In 1920, the 19th Amendment granted U.S. women the long-overdue right to vote. In the months, years and decades prior to this momentous occassion, suffragists like Susan B. Anthony, Elizabeth Cady Stanton, Sojourner Truth, and many others tried to raise awareness about the issue of women's rights through protests, speeches, and pamphlets.

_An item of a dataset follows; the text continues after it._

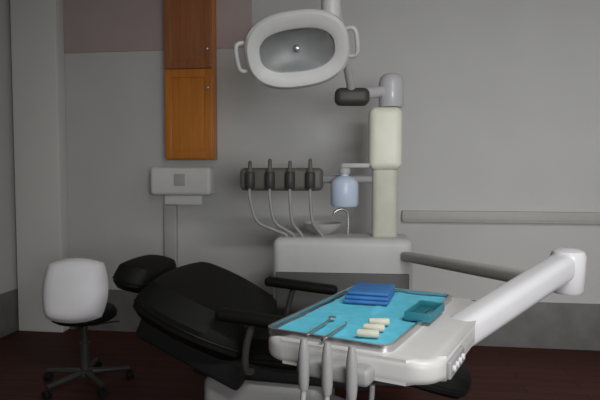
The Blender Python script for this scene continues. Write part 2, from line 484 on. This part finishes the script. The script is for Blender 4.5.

A number of women also published prose and verse in support of women's suffrage, and I've chosen two such texts for us today: the 1911 Suffrage Songs and Verses by Charlotte Perkins Gilman (author of "The Yellow Wallpaper") and Alice Duer Miller's 1915 Are Women People?: A Book of Rhymes for Suffrage Times. Both are available as free ebooks for your reading pleasure. Here's a small sample:

From Suffrage Songs and Verses

COMING

Because the time is ripe, the age is ready,
Because the world her woman's help demands,
Out of the long subjection and seclusion
Come to our field of warfare and confusion
The mother's heart and hands.

Long has she stood aside, endured and waited,
While man swung forward, toiling on alone;
Now, for the weary man, so long ill-mated,
Now, for the world for which she was created,
Comes woman to her own.

Not for herself! though sweet the air of freedom;
Not for herself, though dear the new-born power;
But for the child, who needs a nobler mother,
For the whole people, needing one another,
Comes woman to her hour.


And, from Are Women People?:

INTRODUCTION

Father, what is a Legislature?

A representative body elected by the people of the state.

Are women people?

No, my son, criminals, lunatics and women are not people.

Do legislators legislate for nothing?

Oh, no; they are paid a salary.

By whom?

By the people.

Are women people?

Of course, my son, just as much as men are.